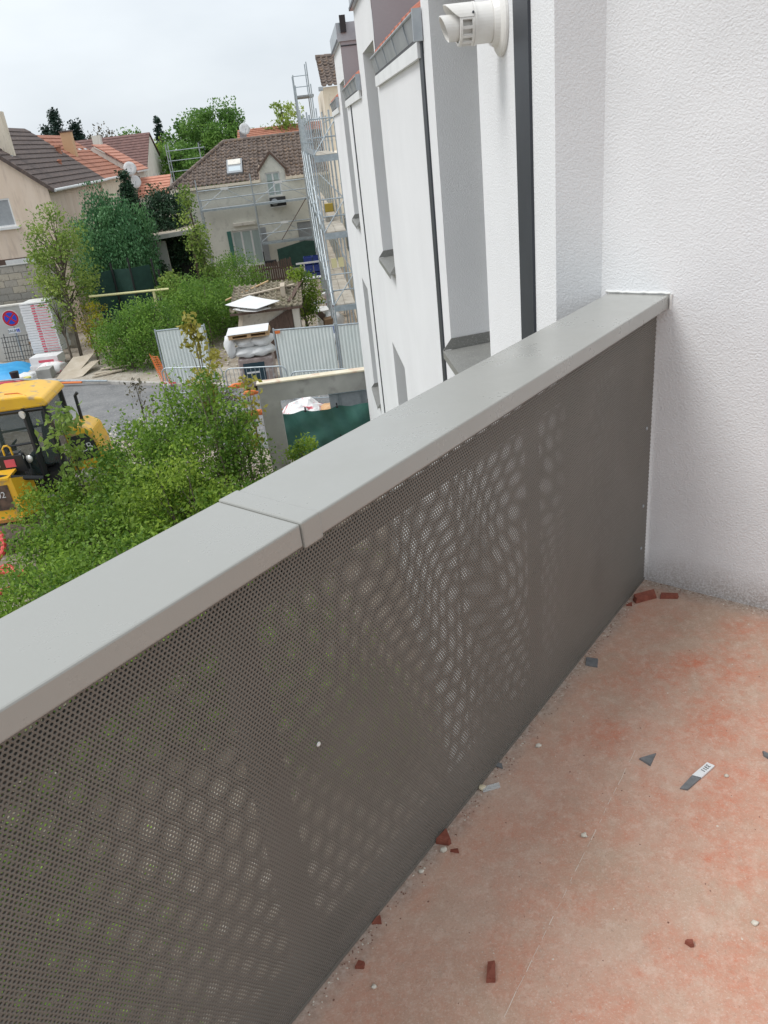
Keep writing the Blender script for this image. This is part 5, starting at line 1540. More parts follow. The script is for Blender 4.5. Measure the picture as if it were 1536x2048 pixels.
# blue crates on a rack
rk = thing('storage_rack', 'white metal rack standing before the blue crates', 'rack', (0, 41.5, 0))
for x in (-0.55, 0.28):
    MB().tube([(x, 41.0, 0), (x, 41.0, 1.75)], 0.03, 6).build('upright', M_WPAINT, rk)
MB().box(-0.95, 0.30, 40.96, 41.02, 1.68, 1.76).build('shelf_edge', M_WPAINT, rk)
MB().box(-0.95, 0.30, 41.03, 41.6, 0.9, 0.94).build('shelf', M_WPAINT, rk)
k = 0
for lev in range(3):
    for col_ in range(3):
        x, z = -0.55 + col_ * 0.48, 0.70 + lev * 0.40
        b_ = MB()
        b_.box(x, x + 0.44, 42.0, 42.6, z, z + 0.02)
        b_.box(x, x + 0.44, 42.0, 42.02, z + 0.02, z + 0.34).box(x, x + 0.44, 42.58, 42.6, z + 0.02, z + 0.34).box(x, x + 0.02, 42.02, 42.58, z + 0.02, z + 0.34).box(x + 0.42, x + 0.44, 42.02, 42.58, z + 0.02, z + 0.34)
        b_.box(x - 0.01, x + 0.45, 41.985, 41.999, z + 0.28, z + 0.34)
        tag(b_.build('blue_crate', M_NAVY), '%s blue plastic crate in the %s row behind the white rack' % (['left', 'middle', 'right'][col_], ['bottom', 'middle', 'top'][lev]), 'crate', 'navy blue crates')
        k += 1
tr = thing('hand_truck', 'red hand truck leaning by the rack near the scaffold', 'hand truck', (0.42, 36.5, 0))
MB().tube([(0.28, 36.5, 0.2), (0.34, 36.7, 1.45)], 0.025, 6).tube([(0.58, 36.5, 0.2), (0.60, 36.7, 1.40)], 0.025, 6).tube([(0.34, 36.7, 1.45), (0.60, 36.7, 1.40)], 0.025, 6).build('frame', M_RED, tr)
for z in (0.5, 0.8, 1.1):
    MB().tube([(0.29, 36.55, z), (0.59, 36.55, z)], 0.02, 6).build('rung', M_RED, tr)
for x in (0.22, 0.64):
    MB().lathe((x, 36.5, 0.14), (1, 0, 0), [(-0.03, 0), (-0.03, 0.13), (0.03, 0.13), (0.03, 0)], 12).build('wheel', M_BLACK, tr)
jk = [(-0.55, 36.0, 0.25, 0.9, 0.12, M_WPAINT), (-0.35, 36.4, 0.45, 0.8, 0.10, M_SHUT), (0.45, 35.2, 0.3, 0.5, 0.10, M_GALV), (0.5, 38.2, 0.5, 0.5, 0.2, M_SHUT), (0.55, 39.2, 0.7, 0.5, 0.25, M_WOODD), (0.1, 37.4, 0.6, 0.7, 0.1, M_WPAINT)]
jl = ['white board on the ground left of the red hand truck', 'grey board lying behind the leafy tree', 'metal channel at the scaffold foot right of the hand truck', 'grey box behind the red hand truck', 'dark wooden box under the blue crates', 'white shelf board under the white rack']
for k, (x, y, z, w_, h_, m) in enumerate(jk):
    tag(MB().obox((x, y, z), (w_, 0.06 * (k - 2), 0.02 * k), (0.0, 0.35, 0), (0, 0, h_)).build('scrap_board', m), jl[k], 'scrap', 'builders scrap behind the shed')

# ------------------------------------------------------------------ left side: walls, sign, stacks
bw = thing('block_wall', 'bare concrete block wall under the beige gable', 'wall', (-14, 36, 0))
MB().box(-22, -11.2, 36.03, 36.2, 0, 3.80).build('mortar_bed', M_MORTAR, bw)
blk = None
M_BLOCKS = [M_BLOCK, mat('concrete_block_warm', (0.40, 0.36, 0.29), 0.95, (0.50, 0.46, 0.39), nscale=1.3, col3=(0.3, 0.27, 0.22), n3=9), mat('concrete_block_dark', (0.29, 0.275, 0.25), 0.95, (0.38, 0.365, 0.33), nscale=1.2, col3=(0.24, 0.22, 0.2), n3=9)]
for row in range(13):
    z = 3.80 - (row + 1) * 0.285
    x = -21.9 + (0.28 if row % 2 else 0)
    while x + 0.545 < -11.15:
        if x > -17.5:
            if blk is None:
                o_ = MB().box(0, 0.545, 0, 0.06, 0, 0.265).build('block', M_BLOCK, bw, bevel=0.008)
                blk = o_
            else:
                o_ = blk.copy()
                C.objects.link(o_)
                o_.parent = bw
            o_.material_slots[0].link = 'OBJECT'
            o_.material_slots[0].material = M_BLOCKS[random.choice((0, 0, 1, 1, 2))]
            o_.location = Vector((x, 36.0 + random.uniform(-0.008, 0.006), z)) - Vector(bw.location)
        x += 0.56
MB().box(-22, -11.15, 35.97, 36.22, 3.802, 3.84).build('wall_top', M_CONC, bw)
lw = thing('low_wall', 'low light grey rendered wall with a cream cap behind the no stopping sign', 'wall', (-14, 34.9, 0))
MB().box(-22, -11.6, 34.9, 35.1, 0, 2.30).build('wall', mat('light_grey_render', (0.50, 0.485, 0.45), 0.95, (0.57, 0.555, 0.52), nscale=1.5, detail=7), lw)
MB().box(-22, -11.55, 34.86, 35.14, 2.301, 2.36).build('cap', M_CREAMW, lw)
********
### Short problem
Set down all the data again exactly as above, pictures excluded.

### Written solution
Keep writing the Blender script for this image. This is part 5, starting at line 1540. More parts follow. The script is for Blender 4.5. Measure the picture as if it were 1536x2048 pixels.
# blue crates on a rack
rk = thing('storage_rack', 'white metal rack standing before the blue crates', 'rack', (0, 41.5, 0))
for x in (-0.55, 0.28):
    MB().tube([(x, 41.0, 0), (x, 41.0, 1.75)], 0.03, 6).build('upright', M_WPAINT, rk)
MB().box(-0.95, 0.30, 40.96, 41.02, 1.68, 1.76).build('shelf_edge', M_WPAINT, rk)
MB().box(-0.95, 0.30, 41.03, 41.6, 0.9, 0.94).build('shelf', M_WPAINT, rk)
k = 0
for lev in range(3):
    for col_ in range(3):
        x, z = -0.55 + col_ * 0.48, 0.70 + lev * 0.40
        b_ = MB()
        b_.box(x, x + 0.44, 42.0, 42.6, z, z + 0.02)
        b_.box(x, x + 0.44, 42.0, 42.02, z + 0.02, z + 0.34).box(x, x + 0.44, 42.58, 42.6, z + 0.02, z + 0.34).box(x, x + 0.02, 42.02, 42.58, z + 0.02, z + 0.34).box(x + 0.42, x + 0.44, 42.02, 42.58, z + 0.02, z + 0.34)
        b_.box(x - 0.01, x + 0.45, 41.985, 41.999, z + 0.28, z + 0.34)
        tag(b_.build('blue_crate', M_NAVY), '%s blue plastic crate in the %s row behind the white rack' % (['left', 'middle', 'right'][col_], ['bottom', 'middle', 'top'][lev]), 'crate', 'navy blue crates')
        k += 1
tr = thing('hand_truck', 'red hand truck leaning by the rack near the scaffold', 'hand truck', (0.42, 36.5, 0))
MB().tube([(0.28, 36.5, 0.2), (0.34, 36.7, 1.45)], 0.025, 6).tube([(0.58, 36.5, 0.2), (0.60, 36.7, 1.40)], 0.025, 6).tube([(0.34, 36.7, 1.45), (0.60, 36.7, 1.40)], 0.025, 6).build('frame', M_RED, tr)
for z in (0.5, 0.8, 1.1):
    MB().tube([(0.29, 36.55, z), (0.59, 36.55, z)], 0.02, 6).build('rung', M_RED, tr)
for x in (0.22, 0.64):
    MB().lathe((x, 36.5, 0.14), (1, 0, 0), [(-0.03, 0), (-0.03, 0.13), (0.03, 0.13), (0.03, 0)], 12).build('wheel', M_BLACK, tr)
jk = [(-0.55, 36.0, 0.25, 0.9, 0.12, M_WPAINT), (-0.35, 36.4, 0.45, 0.8, 0.10, M_SHUT), (0.45, 35.2, 0.3, 0.5, 0.10, M_GALV), (0.5, 38.2, 0.5, 0.5, 0.2, M_SHUT), (0.55, 39.2, 0.7, 0.5, 0.25, M_WOODD), (0.1, 37.4, 0.6, 0.7, 0.1, M_WPAINT)]
jl = ['white board on the ground left of the red hand truck', 'grey board lying behind the leafy tree', 'metal channel at the scaffold foot right of the hand truck', 'grey box behind the red hand truck', 'dark wooden box under the blue crates', 'white shelf board under the white rack']
for k, (x, y, z, w_, h_, m) in enumerate(jk):
    tag(MB().obox((x, y, z), (w_, 0.06 * (k - 2), 0.02 * k), (0.0, 0.35, 0), (0, 0, h_)).build('scrap_board', m), jl[k], 'scrap', 'builders scrap behind the shed')

# ------------------------------------------------------------------ left side: walls, sign, stacks
bw = thing('block_wall', 'bare concrete block wall under the beige gable', 'wall', (-14, 36, 0))
MB().box(-22, -11.2, 36.03, 36.2, 0, 3.80).build('mortar_bed', M_MORTAR, bw)
blk = None
M_BLOCKS = [M_BLOCK, mat('concrete_block_warm', (0.40, 0.36, 0.29), 0.95, (0.50, 0.46, 0.39), nscale=1.3, col3=(0.3, 0.27, 0.22), n3=9), mat('concrete_block_dark', (0.29, 0.275, 0.25), 0.95, (0.38, 0.365, 0.33), nscale=1.2, col3=(0.24, 0.22, 0.2), n3=9)]
for row in range(13):
    z = 3.80 - (row + 1) * 0.285
    x = -21.9 + (0.28 if row % 2 else 0)
    while x + 0.545 < -11.15:
        if x > -17.5:
            if blk is None:
                o_ = MB().box(0, 0.545, 0, 0.06, 0, 0.265).build('block', M_BLOCK, bw, bevel=0.008)
                blk = o_
            else:
                o_ = blk.copy()
                C.objects.link(o_)
                o_.parent = bw
            o_.material_slots[0].link = 'OBJECT'
            o_.material_slots[0].material = M_BLOCKS[random.choice((0, 0, 1, 1, 2))]
            o_.location = Vector((x, 36.0 + random.uniform(-0.008, 0.006), z)) - Vector(bw.location)
        x += 0.56
MB().box(-22, -11.15, 35.97, 36.22, 3.802, 3.84).build('wall_top', M_CONC, bw)
lw = thing('low_wall', 'low light grey rendered wall with a cream cap behind the no stopping sign', 'wall', (-14, 34.9, 0))
MB().box(-22, -11.6, 34.9, 35.1, 0, 2.30).build('wall', mat('light_grey_render', (0.50, 0.485, 0.45), 0.95, (0.57, 0.555, 0.52), nscale=1.5, detail=7), lw)
MB().box(-22, -11.55, 34.86, 35.14, 2.301, 2.36).build('cap', M_CREAMW, lw)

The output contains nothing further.